This proves why my PhD thesis is wholly necessary because I am tired of the whole ‘you can’t acknowledge the ambiguities of ancient gender/sexuality and you can’t map modern queer identity structures onto antiquity’ without someone saying ‘hm, sounds like queer erasure to me!’ https://twitter.com/badgayspod/status/1348922619496706048
‘Straight-washed’ Alexander is a constructed character that elides any aspects of his queerness to craft a particular identity that suited the agenda of the political/cultural climate in which that work was being created in/for.
‘Queer-ed’ Alexander is also a constructed character that potentially overemphasises and misconstrues aspects of his queerness to craft a particular identity that suited the political/cultural climate in which that work was being created in/for.
Obviously the impact of both sides to this ‘coin’ are not equal, given the different dynamics in power between queer culture and heteronormative culture, and so the motivation to align Alexander with either one of those can’t be wrangled with in exactly the same way.
There is indeed an element of homophobia and sustained queer erasure in the history of the scholarship and reception of Alexander the Great. Recently* the trend has shifted and Alexander has been somewhat reconstructed as an LGBTQ icon.
*60’s onward
Are these both ‘inaccurate’ readings of his persona that construct him as something very different from his character in antiquity? Yes. Are they both as ‘bad’ as each other? No, of course not. As with all things, the conversation to be had is much more nuanced than that.

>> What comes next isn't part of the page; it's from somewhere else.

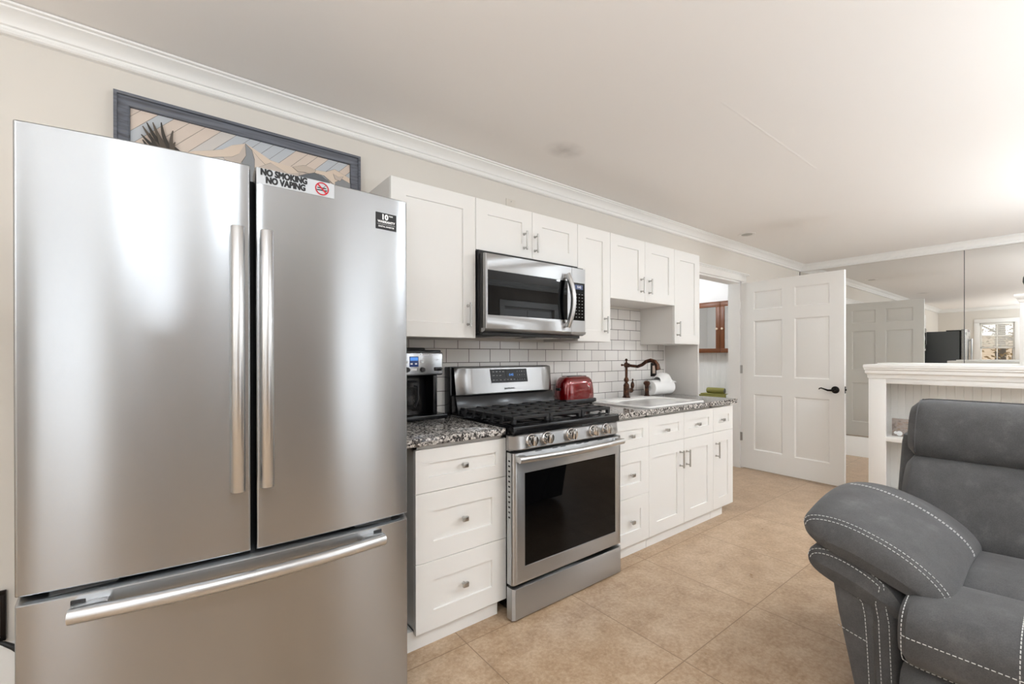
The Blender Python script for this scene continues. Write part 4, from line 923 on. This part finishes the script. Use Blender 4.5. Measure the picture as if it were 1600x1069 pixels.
# ------------------------------------------------------------------ bathroom things
o = V(4.33, -.5, 1.27); r = thing('medicine_cabinet', 'cherry wood mirrored cabinet on the bathroom wall', 'cabinet', o)
b = MB(o); b.box(4.29, 4.3995, -1.03, -.03, 1.278, 1.925, b=.003); b.box(4.275, 4.3995, -1.05, -.01, 1.925, 1.94, b=.004); b.build('carcass', 'wood', r)
for a, c, kn in ((-1.03, -.532, -.565), (-.528, -.03, -.495)):
    b = MB(o); w = .055
    for q in ((a, c, 1.278, 1.278 + w), (a, c, 1.925 - w, 1.925), (a, a + w, 1.278 + w, 1.925 - w), (c - w, c, 1.278 + w, 1.925 - w)): b.box(4.27, 4.289, q[0], q[1], q[2], q[3], b=.002)
    dd = b.build('door', 'wood', r)
    b = MB(o); b.box(4.277, 4.289, a + w - .002, c - w + .002, 1.278 + w, 1.925 - w); b.build('mirror', 'mirror', dd)
    b = MB(o); b.lathe(V(4.27, kn, 1.585), [(.007, 0), (.006, .01), (.013, .018), (.014, .024), (0, .03)], (-1, 0, 0), 14); b.build('knob', 'knobwood', dd)
o = V(4.25, -.55, 0); r = thing('toilet', 'white toilet tank seen low through the doorway', 'toilet', o)
b = MB(o); b.box(4.18, 4.385, -.82, -.30, .36, .685, b=.02); b.build('tank', 'white', r)
b = MB(o); b.box(4.165, 4.388, -.84, -.28, .6855, .712, b=.008); b.build('tank_lid', 'white', r)
b = MB(o); b.loft([[V(3.98 + sx * hx * 1.3, -.56 + sd * hx, z) for sx, sd in [(math.cos(a), math.sin(a)) for a in [2 * PI * k / 28 for k in range(28)]]] for hx, z in ((.11, .001), (.10, .12), (.15, .3), (.185, .385), (.185, .4))]); b.build('bowl', 'white', r)
b = MB(o); b.loft([[V(3.98 + sx * hx * 1.3, -.56 + sd * hx, z) for sx, sd in [(math.cos(a), math.sin(a)) for a in [2 * PI * k / 28 for k in range(28)]]] for hx, z in ((.185, .4005), (.19, .41), (.185, .425), (.15, .432))]); b.build('seat_lid', 'white', r)
def towel_roll(D0, D1, x, z, rad, lab, m, name='rolled_towel'):
    o = V(x, (D0 + D1) / 2, z - rad); b = MB(o); b.lathe(V(x, D0, z), [(.0, .006), (rad * .35, .004), (rad * .9, 0), (rad, .012), (rad * 1.04, (D1 - D0) / 2), (rad, D1 - D0 - .012), (rad * .9, D1 - D0), (rad * .35, D1 - D0 - .004), (.0, D1 - D0 - .006)], OUT, 18)
    for k in range(3): b.lathe(V(x, D1 - .0005, z), [(rad * (.3 + .2 * k), 0), (rad * (.3 + .2 * k), .003), (rad * (.36 + .2 * k), .003), (rad * (.36 + .2 * k), 0)], OUT, 16, 1, cap=False)
    tag(b.build(name, [m, 'inkgrey']), lab, 'towel')
b = MB(V(4.26, -.58, .712)); b.box(4.19, 4.33, -.78, -.42, .7125, .735, b=.01); b.box(4.20, 4.33, -.76, -.43, .736, .752, b=.007); tag(b.build('folded_towel', 'green'), 'flat folded green towel on the toilet tank', 'towel')
towel_roll(-.70, -.47, 4.27, .79, .036, 'rolled olive green towel on top of the folded towel', 'green')
b = MB(V(4.20, -.38, .712)); b.box(4.175, 4.28, -.41, -.30, .7125, .755, b=.012); tag(b.build('folded_washcloth', 'paper'), 'small white folded cloth beside the green towels', 'washcloth')

# ------------------------------------------------------------------ sofa (front faces -x, near arm is out of frame)
o = V(.9, 2.36, 0); r = thing('sofa', 'dark grey suede recliner sofa with pale stitching', 'sofa', o)
def se(a, n): c, s = math.cos(a), math.sin(a); return math.copysign(abs(c) ** (2 / n), c), math.copysign(abs(s) ** (2 / n), s)
def blob(mb, fn, nu=26, nv=40):                     # closed surface from fn(t in 0..1 along length, angle)
    mb.loft([[fn(i / nu, 2 * PI * k / nv) for k in range(nv)] for i in range(nu + 1)])
MIDD = 2.365
def mir(D, s): return D if s > 0 else 2 * MIDD - D
def endscale(t, k=.12, n=2.5): # rounded ends
    e = min(t, 1 - t) / k
    return 1 if e >= 1 else max(.02, (1 - (1 - e) ** n) ** (1 / n))
def pad_pt(t, a, s=1, off=0.):
    x = .472 + .70 * t; sc = endscale(t, .10, 2.3); c, q = se(a, 2.5)
    hd, hz = .200 * (.55 + .45 * sc) * (1 if t > .1 else .9 + t), .062 * sc
    D = 1.912 + (hd + off) * c; dd = D - 1.80
    zc = .612 + .055 * math.sin(PI * min(1, t * .95)) ; zz = zc + (hz + off) * q - .16 * dd - .75 * max(0, dd) ** 2
    return V(x, mir(D, s), zz)
def roll_pt(t, a, s=1, off=0.):
    x = .479 + .64 * t; sc = endscale(t, .08, 2.3); c, q = se(a, 2.4)
    D = 1.868 + (.135 * (.6 + .4 * sc) + off) * c; dd = D - 1.78
    return V(x, mir(D, s), .526 + (.062 * sc + off) * q - .15 * dd - 1.1 * max(0, dd) ** 2)
for s in (1, -1):
    b = MB(o)
    secs = []
    for z, Do, Di, xf in ((.03, 1.875, 1.99, .535), (.05, 1.868, 2.0, .525), (.20, 1.838, 2.0, .52), (.36, 1.806, 2.0, .515), (.46, 1.79, 2.0, .512), (.54, 1.80, 1.99, .515), (.56, 1.83, 1.97, .54)):
        c, h = (Do + Di) / 2, (Di - Do) / 2; P = []
        for k in range(40): ca, sa = se(2 * PI * k / 40, 7); P.append(V((xf + 1.36) / 2 + (1.36 - xf) / 2 * ca, mir(c + h * sa, s), z))
        secs.append(P)
    b.loft(secs); arm = b.build('arm', 'suede', r)
    b = MB(o); blob(b, lambda t, a: roll_pt(t, a, s))
    path = [(1.925, .505), (1.945, .46), (1.953, .40), (1.957, .28), (1.962, .15), (1.965, .04)]
    b.tube([V(.528, mir(D, s), z) for D, z in path], [.03, .036, .038, .038, .036, .03], 16, flat=.9); b.build('arm_roll', 'suede', arm)
    b = MB(o); blob(b, lambda t, a: pad_pt(t, a, s), 34, 48); b.build('arm_pad', 'suede', arm)
    if s > 0:
        def stitch(parent, lines, gap=.35, L=.012, rad=.0013):
            m = MB(o)
            for pts in lines:
                P = [Vector(p) for p in pts]; ds = [0]
                for p, q in zip(P, P[1:]): ds.append(ds[-1] + (q - p).length)
                def at(d):
                    for i in range(len(P) - 1):
                        if d <= ds[i + 1]: return P[i].lerp(P[i + 1], (d - ds[i]) / max(1e-9, ds[i + 1] - ds[i]))
                    return P[-1]
                d = 0
                while d + L * (1 - gap) < ds[-1]: m.cyl(at(d), at(d + L * (1 - gap)), rad, 5); d += L
            m.build('stitching', 'thread', parent)
        rng = lambda a, c, n=40: [a + (c - a) * i / n for i in range(n + 1)]
        for t in (.052, .075): stitch(arm, [[pad_pt(t, a, 1, .0012) for a in rng(PI * .98, .02)]])
        for t in (.60, .615): stitch(arm, [[pad_pt(t, a, 1, .0012) for a in rng(PI * .75, .02)]])
        for t, dD in ((.016, -.012), (.034, .014)):
            stitch(arm, [[roll_pt(t, a, 1, .0012) for a in rng(PI * .98, PI * .30)] + [V(.528 - .0385, D + dD, z) for D, z in ((1.945, .45), (1.953, .40), (1.957, .28), (1.962, .15), (1.965, .06))]])
        fr_ = lambda D, z: V(.5105 + (.46 - z) * .022, D, z)
        stitch(arm, [[fr_(D, z) for D, z in ((1.80, .472), (1.84, .466), (1.87, .452), (1.893, .43), (1.90, .39), (1.905, .30), (1.91, .18), (1.912, .06))]])
        stitch(arm, [[fr_(D, z) for D, z in ((1.825, .325), (1.86, .315), (1.905, .305))]])
b = MB(o); b.box(.56, 1.40, 2.0, 2.73, .04, .34, b=.02); b.box(.56, 1.38, 1.90, 2.83, .02, .06); b.build('base', 'suede', r)
# seat: two tufted sections, front one rolls over the edge
SD0_, SD1_ = 2.004, 2.726
def slab_pt(u, v, xa, xb, za, zb, nx=4, nz=3.2, crown_=.02, off=0.):   # u along D 0..1, v angle
    sc = endscale(u, .07, 2.6); c, q = se(v, 3.0); D = SD0_ + (SD1_ - SD0_) * u
    xm, zm = (xa + xb) / 2, (za + zb) / 2; f = .80 + .20 * sc
    return V(xm + ((xb - xa) / 2 * f + off) * c, D, zm + ((zb - za) / 2 * f + crown_ * math.sin(PI * u) * (q > 0) * q + off) * q)
b = MB(o)
blob(b, lambda t, a: slab_pt(t, a, .372, .735, .325, .522), 30, 44); blob(b, lambda t, a: slab_pt(t, a, .695, 1.18, .33, .515), 30, 44)
seat = b.build('seat_cushion', 'suede', r)
b = MB(o); blob(b, lambda t, a: slab_pt(t, a, .40, .60, .06, .335, crown_=0), 24, 36); b.build('footrest', 'suede', r)
def seat_front(u, a): return slab_pt(u, a, .372, .735, .325, .522, off=.0012)
for a in (PI * .985, PI * 1.27): stitch(seat, [[seat_front(u, a) for u in rng(.02, .98, 60)]])
stitch(seat, [[seat_front(.018, a) for a in rng(PI * .6, PI * 1.3)]])
for u in (.335, .365): stitch(seat, [[seat_front(u, a) for a in rng(PI * .35, PI * 1.0)]])
# back: head roll and lower lumbar section, leaning back
BD0, BD1 = 1.862, 2.868
def back_pt(u, v, zc, hz, xc, hx, lean, off=0.):
    sc = endscale(u, .075, 2.3); c, q = se(v, 2.6); D = BD0 + (BD1 - BD0) * u; z = zc + (hz * (.72 + .28 * sc) + off) * q
    return V(xc + (z - zc) * lean + (hx * (.62 + .38 * sc) + off) * c, D, z)
b = MB(o)
blob(b, lambda t, a: back_pt(t, a, .915, .128, 1.385, .125, .30), 36, 44)
bk = b.build('headrest', 'suede', r)
b = MB(o); blob(b, lambda t, a: back_pt(t, a, .635, .185, 1.27, .14, .42), 36, 44); b.build('back_cushion', 'suede', r)
b = MB(o); secs = []
for z, xa, xb in ((.05, 1.15, 1.42), (.4, 1.20, 1.50), (.70, 1.30, 1.56), (.84, 1.36, 1.58), (.87, 1.40, 1.57)):
    P = []
    for k in range(40): ca, sa = se(2 * PI * k / 40, 6); P.append(V((xa + xb) / 2 + (xb - xa) / 2 * ca, MIDD + .545 * sa, z))
    secs.append(P)
b.loft(secs); b.build('back_shell', 'suede', r)
b = MB(o); b.tube([back_pt(.03, a, .915, .128, 1.385, .125, .30, .001) for a in rng(PI * .35, PI * 1.25)], .003, 6); b.tube([back_pt(u, PI * .52, .915, .128, 1.385, .125, .30, .001) for u in rng(.03, .97)], .003, 6); b.build('piping', 'suede', bk)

Do I aim to research the conflicting constructions of Alexander’s character in the scholarship and media of the 20th century and see how and why we came from Tarn’s ‘heterosexual monogamous gentleman’ to queer fanfiction and Alexander having an entry on gayheroes dot com? Yes.
Addendum: I’m not seeking to produce a definitive answer as to whether Alexander was straight or gay. I don’t think such a thing is ever possible. I also don’t think that ‘queer-ing’ Alexander, or any figure from antiquity really, is a bad thing. I think it’s very interesting.
I’m a queer person, I’m an NB lesbian. I’m not looking at this project to try and straighten out or unQueer Alexander. I want to look at the liminality of his character through a queer lens and how the way his persona was constructed changed so radically in the space of 80 years.
The way Alexander’s character underwent such radical change and became so far removed from his actual personhood, the way his likeness was appropriated in antiquity, the way his literary portrait was imbued with such artifice, these are all things that I have researched before.
I want to take those threads, the deliberate construction of character, the artifice in Alexander history, the appropriation of his image, and apply that to how we consider modern renditions of Alexander in media. Every era creates their own Alexander, we are no exception.